[Scene script records]
'''

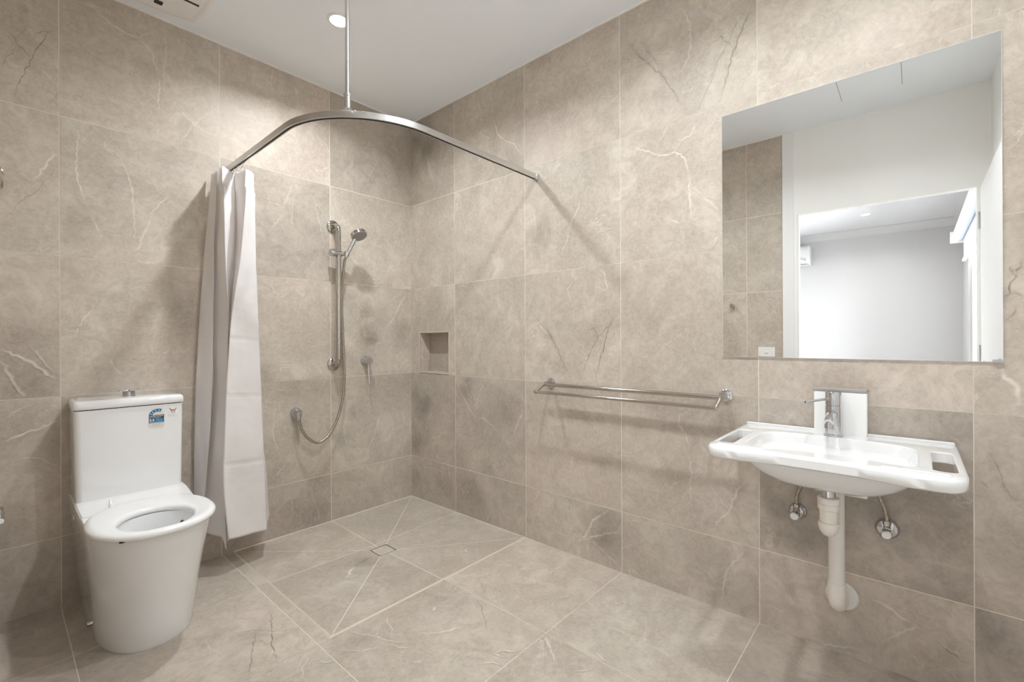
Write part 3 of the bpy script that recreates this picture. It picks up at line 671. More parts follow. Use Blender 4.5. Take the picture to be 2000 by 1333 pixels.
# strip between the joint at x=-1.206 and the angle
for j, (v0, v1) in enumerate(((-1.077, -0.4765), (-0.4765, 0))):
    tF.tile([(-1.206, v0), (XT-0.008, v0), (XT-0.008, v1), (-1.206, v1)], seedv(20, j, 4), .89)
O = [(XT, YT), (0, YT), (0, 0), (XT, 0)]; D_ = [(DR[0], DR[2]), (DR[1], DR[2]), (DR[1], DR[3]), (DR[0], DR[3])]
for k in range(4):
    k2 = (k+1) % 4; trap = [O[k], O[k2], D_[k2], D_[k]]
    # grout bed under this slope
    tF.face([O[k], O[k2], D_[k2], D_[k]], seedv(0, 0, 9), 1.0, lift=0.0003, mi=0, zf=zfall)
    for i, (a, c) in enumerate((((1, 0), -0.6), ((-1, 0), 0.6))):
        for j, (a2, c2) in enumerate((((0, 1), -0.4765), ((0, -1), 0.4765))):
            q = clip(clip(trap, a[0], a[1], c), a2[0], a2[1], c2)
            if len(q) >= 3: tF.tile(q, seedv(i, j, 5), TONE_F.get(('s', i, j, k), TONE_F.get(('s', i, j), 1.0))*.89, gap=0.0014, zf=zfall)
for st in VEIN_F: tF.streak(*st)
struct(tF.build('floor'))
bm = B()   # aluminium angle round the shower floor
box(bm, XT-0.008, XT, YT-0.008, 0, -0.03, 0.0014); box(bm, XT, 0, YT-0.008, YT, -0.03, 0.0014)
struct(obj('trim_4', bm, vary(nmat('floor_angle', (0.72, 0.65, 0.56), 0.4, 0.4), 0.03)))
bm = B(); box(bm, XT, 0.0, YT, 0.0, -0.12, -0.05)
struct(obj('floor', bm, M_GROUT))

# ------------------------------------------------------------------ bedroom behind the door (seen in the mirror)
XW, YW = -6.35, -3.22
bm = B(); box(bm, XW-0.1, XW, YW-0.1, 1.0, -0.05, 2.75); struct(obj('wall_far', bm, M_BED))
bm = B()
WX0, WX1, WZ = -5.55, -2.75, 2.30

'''
'''

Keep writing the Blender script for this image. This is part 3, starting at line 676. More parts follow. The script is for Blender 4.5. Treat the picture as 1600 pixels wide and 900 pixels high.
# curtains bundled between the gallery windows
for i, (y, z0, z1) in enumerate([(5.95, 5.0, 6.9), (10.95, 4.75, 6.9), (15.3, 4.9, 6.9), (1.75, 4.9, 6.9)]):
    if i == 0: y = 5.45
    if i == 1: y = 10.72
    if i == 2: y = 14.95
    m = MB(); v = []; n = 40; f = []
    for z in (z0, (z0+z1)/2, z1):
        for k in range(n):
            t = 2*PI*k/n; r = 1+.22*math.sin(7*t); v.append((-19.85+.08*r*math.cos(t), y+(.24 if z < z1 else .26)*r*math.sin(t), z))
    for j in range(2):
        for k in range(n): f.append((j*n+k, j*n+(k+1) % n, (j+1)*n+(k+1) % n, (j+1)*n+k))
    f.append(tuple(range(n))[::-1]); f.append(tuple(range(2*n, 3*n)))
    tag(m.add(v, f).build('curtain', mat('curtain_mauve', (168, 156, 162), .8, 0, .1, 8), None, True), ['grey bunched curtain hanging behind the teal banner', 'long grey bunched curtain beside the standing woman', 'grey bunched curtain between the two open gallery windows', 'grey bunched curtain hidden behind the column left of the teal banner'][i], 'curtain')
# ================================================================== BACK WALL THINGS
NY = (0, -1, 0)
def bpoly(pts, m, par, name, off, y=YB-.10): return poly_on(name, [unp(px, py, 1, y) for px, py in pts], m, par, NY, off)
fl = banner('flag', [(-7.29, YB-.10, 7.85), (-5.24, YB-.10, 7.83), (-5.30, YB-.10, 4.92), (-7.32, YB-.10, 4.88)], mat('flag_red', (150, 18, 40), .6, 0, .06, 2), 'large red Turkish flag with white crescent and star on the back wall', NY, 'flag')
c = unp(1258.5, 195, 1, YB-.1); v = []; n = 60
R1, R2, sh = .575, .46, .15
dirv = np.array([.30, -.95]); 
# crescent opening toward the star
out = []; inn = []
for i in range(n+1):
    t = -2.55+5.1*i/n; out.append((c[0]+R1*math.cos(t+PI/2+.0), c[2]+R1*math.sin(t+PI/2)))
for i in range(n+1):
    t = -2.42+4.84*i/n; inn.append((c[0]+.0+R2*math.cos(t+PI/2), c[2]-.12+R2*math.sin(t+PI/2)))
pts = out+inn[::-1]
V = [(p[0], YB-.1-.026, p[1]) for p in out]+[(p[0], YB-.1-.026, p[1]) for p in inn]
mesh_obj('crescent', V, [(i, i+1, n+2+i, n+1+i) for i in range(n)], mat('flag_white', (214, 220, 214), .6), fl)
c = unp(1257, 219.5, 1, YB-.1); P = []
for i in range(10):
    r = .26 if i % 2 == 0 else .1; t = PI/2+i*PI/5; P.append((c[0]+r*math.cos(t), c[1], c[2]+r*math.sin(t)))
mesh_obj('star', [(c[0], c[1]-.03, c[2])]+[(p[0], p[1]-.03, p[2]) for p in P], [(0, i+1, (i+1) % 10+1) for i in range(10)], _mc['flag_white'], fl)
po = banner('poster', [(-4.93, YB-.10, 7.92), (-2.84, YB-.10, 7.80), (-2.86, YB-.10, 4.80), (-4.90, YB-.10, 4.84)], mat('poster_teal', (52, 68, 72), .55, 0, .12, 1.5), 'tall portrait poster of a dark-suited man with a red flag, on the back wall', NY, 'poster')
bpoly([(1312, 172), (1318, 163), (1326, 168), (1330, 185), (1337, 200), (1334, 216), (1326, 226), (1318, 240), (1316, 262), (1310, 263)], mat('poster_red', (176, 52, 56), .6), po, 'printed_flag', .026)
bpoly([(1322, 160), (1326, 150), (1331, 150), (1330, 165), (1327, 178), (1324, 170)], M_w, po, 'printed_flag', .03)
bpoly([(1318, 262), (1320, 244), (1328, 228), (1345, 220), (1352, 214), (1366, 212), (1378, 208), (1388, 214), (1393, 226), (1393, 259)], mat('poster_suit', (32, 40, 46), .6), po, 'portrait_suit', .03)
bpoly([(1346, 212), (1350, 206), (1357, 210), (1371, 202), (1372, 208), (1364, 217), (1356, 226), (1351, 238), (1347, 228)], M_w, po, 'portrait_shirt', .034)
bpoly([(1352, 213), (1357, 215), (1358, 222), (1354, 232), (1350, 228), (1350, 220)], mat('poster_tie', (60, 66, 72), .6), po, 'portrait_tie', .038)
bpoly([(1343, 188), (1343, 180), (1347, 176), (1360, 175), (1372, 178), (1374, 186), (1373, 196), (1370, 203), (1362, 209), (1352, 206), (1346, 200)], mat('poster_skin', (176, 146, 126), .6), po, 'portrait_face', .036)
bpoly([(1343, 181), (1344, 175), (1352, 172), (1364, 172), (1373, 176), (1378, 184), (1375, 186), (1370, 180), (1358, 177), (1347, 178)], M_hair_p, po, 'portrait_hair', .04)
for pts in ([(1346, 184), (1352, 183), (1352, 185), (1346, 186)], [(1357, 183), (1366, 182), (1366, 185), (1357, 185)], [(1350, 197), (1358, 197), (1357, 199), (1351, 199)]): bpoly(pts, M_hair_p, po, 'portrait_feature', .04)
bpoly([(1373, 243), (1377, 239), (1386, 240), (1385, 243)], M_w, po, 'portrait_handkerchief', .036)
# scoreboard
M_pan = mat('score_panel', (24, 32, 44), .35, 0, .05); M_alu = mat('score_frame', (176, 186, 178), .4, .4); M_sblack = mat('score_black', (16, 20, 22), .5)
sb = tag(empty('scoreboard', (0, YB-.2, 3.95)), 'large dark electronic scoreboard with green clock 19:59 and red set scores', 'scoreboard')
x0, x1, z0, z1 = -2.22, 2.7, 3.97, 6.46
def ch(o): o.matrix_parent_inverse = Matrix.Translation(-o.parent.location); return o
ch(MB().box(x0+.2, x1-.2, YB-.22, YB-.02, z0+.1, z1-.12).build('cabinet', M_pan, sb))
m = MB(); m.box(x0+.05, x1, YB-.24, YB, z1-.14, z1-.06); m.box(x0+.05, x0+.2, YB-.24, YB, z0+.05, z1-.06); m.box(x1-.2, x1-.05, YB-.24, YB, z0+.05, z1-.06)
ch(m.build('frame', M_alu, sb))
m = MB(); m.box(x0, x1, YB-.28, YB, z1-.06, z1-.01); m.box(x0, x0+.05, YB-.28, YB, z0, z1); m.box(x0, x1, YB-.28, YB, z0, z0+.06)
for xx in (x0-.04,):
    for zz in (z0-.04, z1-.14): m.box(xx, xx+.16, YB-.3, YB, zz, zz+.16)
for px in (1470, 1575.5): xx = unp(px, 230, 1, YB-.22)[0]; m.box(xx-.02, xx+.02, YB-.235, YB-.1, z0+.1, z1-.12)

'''

* [Exercise directions]
Output nothing except the lines from the line with "Write part 3" through the line with "WX0, WX1, WZ = -5.55, -2.75, 2.30", copied exactly, end lines included.

* [Solution below]
Write part 3 of the bpy script that recreates this picture. It picks up at line 671. More parts follow. Use Blender 4.5. Take the picture to be 2000 by 1333 pixels.
# strip between the joint at x=-1.206 and the angle
for j, (v0, v1) in enumerate(((-1.077, -0.4765), (-0.4765, 0))):
    tF.tile([(-1.206, v0), (XT-0.008, v0), (XT-0.008, v1), (-1.206, v1)], seedv(20, j, 4), .89)
O = [(XT, YT), (0, YT), (0, 0), (XT, 0)]; D_ = [(DR[0], DR[2]), (DR[1], DR[2]), (DR[1], DR[3]), (DR[0], DR[3])]
for k in range(4):
    k2 = (k+1) % 4; trap = [O[k], O[k2], D_[k2], D_[k]]
    # grout bed under this slope
    tF.face([O[k], O[k2], D_[k2], D_[k]], seedv(0, 0, 9), 1.0, lift=0.0003, mi=0, zf=zfall)
    for i, (a, c) in enumerate((((1, 0), -0.6), ((-1, 0), 0.6))):
        for j, (a2, c2) in enumerate((((0, 1), -0.4765), ((0, -1), 0.4765))):
            q = clip(clip(trap, a[0], a[1], c), a2[0], a2[1], c2)
            if len(q) >= 3: tF.tile(q, seedv(i, j, 5), TONE_F.get(('s', i, j, k), TONE_F.get(('s', i, j), 1.0))*.89, gap=0.0014, zf=zfall)
for st in VEIN_F: tF.streak(*st)
struct(tF.build('floor'))
bm = B()   # aluminium angle round the shower floor
box(bm, XT-0.008, XT, YT-0.008, 0, -0.03, 0.0014); box(bm, XT, 0, YT-0.008, YT, -0.03, 0.0014)
struct(obj('trim_4', bm, vary(nmat('floor_angle', (0.72, 0.65, 0.56), 0.4, 0.4), 0.03)))
bm = B(); box(bm, XT, 0.0, YT, 0.0, -0.12, -0.05)
struct(obj('floor', bm, M_GROUT))

# ------------------------------------------------------------------ bedroom behind the door (seen in the mirror)
XW, YW = -6.35, -3.22
bm = B(); box(bm, XW-0.1, XW, YW-0.1, 1.0, -0.05, 2.75); struct(obj('wall_far', bm, M_BED))
bm = B()
WX0, WX1, WZ = -5.55, -2.75, 2.30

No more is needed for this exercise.